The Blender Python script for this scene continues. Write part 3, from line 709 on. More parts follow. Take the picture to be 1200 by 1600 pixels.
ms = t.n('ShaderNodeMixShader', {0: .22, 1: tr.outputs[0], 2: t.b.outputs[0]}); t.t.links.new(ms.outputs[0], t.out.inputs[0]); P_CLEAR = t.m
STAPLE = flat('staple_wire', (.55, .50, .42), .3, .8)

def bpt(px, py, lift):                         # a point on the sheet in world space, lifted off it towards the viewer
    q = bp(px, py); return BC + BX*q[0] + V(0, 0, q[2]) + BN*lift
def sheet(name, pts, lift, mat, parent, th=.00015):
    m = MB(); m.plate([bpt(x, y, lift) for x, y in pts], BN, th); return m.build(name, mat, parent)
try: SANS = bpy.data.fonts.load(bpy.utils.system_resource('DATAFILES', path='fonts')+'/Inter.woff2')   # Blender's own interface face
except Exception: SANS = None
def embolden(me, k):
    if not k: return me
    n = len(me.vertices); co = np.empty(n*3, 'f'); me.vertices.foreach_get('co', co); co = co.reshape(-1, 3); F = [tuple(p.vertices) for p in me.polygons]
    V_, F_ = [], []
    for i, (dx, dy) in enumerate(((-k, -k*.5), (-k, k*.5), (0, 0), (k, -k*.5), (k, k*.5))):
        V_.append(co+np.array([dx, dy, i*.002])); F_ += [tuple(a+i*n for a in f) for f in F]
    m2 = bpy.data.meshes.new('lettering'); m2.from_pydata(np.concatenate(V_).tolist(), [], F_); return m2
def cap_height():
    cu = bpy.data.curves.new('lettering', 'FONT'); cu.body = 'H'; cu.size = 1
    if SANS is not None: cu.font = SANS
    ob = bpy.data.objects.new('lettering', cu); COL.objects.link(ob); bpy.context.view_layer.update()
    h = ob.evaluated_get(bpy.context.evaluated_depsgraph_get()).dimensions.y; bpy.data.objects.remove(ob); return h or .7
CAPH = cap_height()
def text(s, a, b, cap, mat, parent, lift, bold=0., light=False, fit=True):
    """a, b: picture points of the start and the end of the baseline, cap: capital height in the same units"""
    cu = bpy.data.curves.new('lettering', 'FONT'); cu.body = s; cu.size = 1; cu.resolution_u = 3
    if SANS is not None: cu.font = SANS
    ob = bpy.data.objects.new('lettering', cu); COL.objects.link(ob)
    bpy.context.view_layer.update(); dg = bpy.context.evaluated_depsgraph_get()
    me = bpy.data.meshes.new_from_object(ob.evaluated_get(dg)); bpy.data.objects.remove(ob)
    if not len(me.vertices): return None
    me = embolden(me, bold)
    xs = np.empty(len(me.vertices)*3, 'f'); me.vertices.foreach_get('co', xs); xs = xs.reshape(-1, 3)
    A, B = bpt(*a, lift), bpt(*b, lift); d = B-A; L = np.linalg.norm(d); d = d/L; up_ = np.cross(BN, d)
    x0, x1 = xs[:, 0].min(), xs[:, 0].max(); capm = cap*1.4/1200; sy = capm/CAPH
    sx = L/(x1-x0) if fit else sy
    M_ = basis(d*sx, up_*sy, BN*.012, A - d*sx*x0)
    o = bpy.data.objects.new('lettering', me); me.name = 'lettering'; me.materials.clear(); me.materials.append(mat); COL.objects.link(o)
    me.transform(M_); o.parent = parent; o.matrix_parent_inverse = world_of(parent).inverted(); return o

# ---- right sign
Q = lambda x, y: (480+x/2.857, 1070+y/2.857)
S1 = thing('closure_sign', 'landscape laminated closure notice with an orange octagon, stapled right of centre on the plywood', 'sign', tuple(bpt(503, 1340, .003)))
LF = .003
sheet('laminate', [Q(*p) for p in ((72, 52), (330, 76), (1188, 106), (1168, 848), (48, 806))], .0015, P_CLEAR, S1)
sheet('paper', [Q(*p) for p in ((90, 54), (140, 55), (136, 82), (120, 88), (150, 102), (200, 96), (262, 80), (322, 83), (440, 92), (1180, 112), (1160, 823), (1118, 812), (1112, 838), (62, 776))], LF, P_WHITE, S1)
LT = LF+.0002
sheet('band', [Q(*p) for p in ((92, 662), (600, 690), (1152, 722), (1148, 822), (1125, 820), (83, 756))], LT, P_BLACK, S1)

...

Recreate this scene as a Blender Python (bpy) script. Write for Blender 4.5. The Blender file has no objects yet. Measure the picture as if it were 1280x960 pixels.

* * *

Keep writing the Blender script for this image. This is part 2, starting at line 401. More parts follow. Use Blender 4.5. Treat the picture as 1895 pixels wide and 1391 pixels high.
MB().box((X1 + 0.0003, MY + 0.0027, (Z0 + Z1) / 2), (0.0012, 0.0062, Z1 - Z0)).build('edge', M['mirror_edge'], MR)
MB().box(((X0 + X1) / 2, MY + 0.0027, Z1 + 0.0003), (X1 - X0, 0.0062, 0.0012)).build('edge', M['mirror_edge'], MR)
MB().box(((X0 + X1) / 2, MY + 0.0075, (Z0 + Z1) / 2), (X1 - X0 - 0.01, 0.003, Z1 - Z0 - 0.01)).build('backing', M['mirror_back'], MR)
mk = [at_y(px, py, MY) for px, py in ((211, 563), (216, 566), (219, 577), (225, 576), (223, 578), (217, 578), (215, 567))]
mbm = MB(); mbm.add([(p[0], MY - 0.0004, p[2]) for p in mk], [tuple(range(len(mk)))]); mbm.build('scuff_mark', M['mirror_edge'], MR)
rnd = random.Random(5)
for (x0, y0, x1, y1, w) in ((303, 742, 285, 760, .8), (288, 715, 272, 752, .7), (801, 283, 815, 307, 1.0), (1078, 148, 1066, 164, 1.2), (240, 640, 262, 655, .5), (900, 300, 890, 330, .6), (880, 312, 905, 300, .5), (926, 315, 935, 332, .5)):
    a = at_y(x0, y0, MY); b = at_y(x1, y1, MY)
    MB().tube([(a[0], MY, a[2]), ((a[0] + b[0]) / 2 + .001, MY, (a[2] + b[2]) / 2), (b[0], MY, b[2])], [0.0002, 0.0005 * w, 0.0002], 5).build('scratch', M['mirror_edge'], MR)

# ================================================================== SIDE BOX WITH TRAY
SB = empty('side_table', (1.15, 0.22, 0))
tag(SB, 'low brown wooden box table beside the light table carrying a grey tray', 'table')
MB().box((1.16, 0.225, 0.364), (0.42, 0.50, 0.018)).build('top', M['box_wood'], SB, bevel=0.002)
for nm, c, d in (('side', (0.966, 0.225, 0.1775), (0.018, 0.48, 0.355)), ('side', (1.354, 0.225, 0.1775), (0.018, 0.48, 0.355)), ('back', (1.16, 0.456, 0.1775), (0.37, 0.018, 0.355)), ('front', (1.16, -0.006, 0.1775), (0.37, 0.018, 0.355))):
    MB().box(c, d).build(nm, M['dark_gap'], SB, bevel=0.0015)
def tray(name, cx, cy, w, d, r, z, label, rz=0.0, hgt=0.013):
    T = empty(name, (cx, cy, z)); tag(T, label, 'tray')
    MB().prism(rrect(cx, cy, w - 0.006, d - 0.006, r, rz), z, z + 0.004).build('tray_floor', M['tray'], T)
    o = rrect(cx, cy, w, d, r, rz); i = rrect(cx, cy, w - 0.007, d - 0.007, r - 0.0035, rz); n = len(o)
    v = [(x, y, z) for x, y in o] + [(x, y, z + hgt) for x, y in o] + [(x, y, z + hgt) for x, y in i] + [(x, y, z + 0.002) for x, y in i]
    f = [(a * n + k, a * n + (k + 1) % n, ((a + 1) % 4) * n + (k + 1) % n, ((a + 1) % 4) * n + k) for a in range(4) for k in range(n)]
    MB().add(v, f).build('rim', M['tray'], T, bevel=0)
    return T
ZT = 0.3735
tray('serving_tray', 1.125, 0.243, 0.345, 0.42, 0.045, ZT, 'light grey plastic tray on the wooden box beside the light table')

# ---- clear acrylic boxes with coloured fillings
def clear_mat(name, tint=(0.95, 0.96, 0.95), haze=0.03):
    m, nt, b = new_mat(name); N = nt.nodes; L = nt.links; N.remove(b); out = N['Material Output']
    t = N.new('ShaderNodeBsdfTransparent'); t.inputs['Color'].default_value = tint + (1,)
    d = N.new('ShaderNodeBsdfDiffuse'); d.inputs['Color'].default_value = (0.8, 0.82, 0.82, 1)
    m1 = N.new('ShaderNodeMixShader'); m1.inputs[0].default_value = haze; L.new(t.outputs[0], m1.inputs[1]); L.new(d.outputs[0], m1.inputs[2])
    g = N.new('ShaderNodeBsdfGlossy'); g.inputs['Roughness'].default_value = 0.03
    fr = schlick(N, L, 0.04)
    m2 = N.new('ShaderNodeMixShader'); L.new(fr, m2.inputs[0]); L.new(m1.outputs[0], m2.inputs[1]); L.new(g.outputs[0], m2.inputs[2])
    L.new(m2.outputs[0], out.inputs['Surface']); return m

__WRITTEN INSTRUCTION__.
Begin at the line that has "Keep writing the", stop after the line that has "MB().tube([(a[0], MY, a[2]), ((a[0]", and repeat exactly those lines, nothing more.

__ANSWER TO THIS TASK__.
Keep writing the Blender script for this image. This is part 2, starting at line 401. More parts follow. Use Blender 4.5. Treat the picture as 1895 pixels wide and 1391 pixels high.
MB().box((X1 + 0.0003, MY + 0.0027, (Z0 + Z1) / 2), (0.0012, 0.0062, Z1 - Z0)).build('edge', M['mirror_edge'], MR)
MB().box(((X0 + X1) / 2, MY + 0.0027, Z1 + 0.0003), (X1 - X0, 0.0062, 0.0012)).build('edge', M['mirror_edge'], MR)
MB().box(((X0 + X1) / 2, MY + 0.0075, (Z0 + Z1) / 2), (X1 - X0 - 0.01, 0.003, Z1 - Z0 - 0.01)).build('backing', M['mirror_back'], MR)
mk = [at_y(px, py, MY) for px, py in ((211, 563), (216, 566), (219, 577), (225, 576), (223, 578), (217, 578), (215, 567))]
mbm = MB(); mbm.add([(p[0], MY - 0.0004, p[2]) for p in mk], [tuple(range(len(mk)))]); mbm.build('scuff_mark', M['mirror_edge'], MR)
rnd = random.Random(5)
for (x0, y0, x1, y1, w) in ((303, 742, 285, 760, .8), (288, 715, 272, 752, .7), (801, 283, 815, 307, 1.0), (1078, 148, 1066, 164, 1.2), (240, 640, 262, 655, .5), (900, 300, 890, 330, .6), (880, 312, 905, 300, .5), (926, 315, 935, 332, .5)):
    a = at_y(x0, y0, MY); b = at_y(x1, y1, MY)
    MB().tube([(a[0], MY, a[2]), ((a[0] + b[0]) / 2 + .001, MY, (a[2] + b[2]) / 2), (b[0], MY, b[2])], [0.0002, 0.0005 * w, 0.0002], 5).build('scratch', M['mirror_edge'], MR)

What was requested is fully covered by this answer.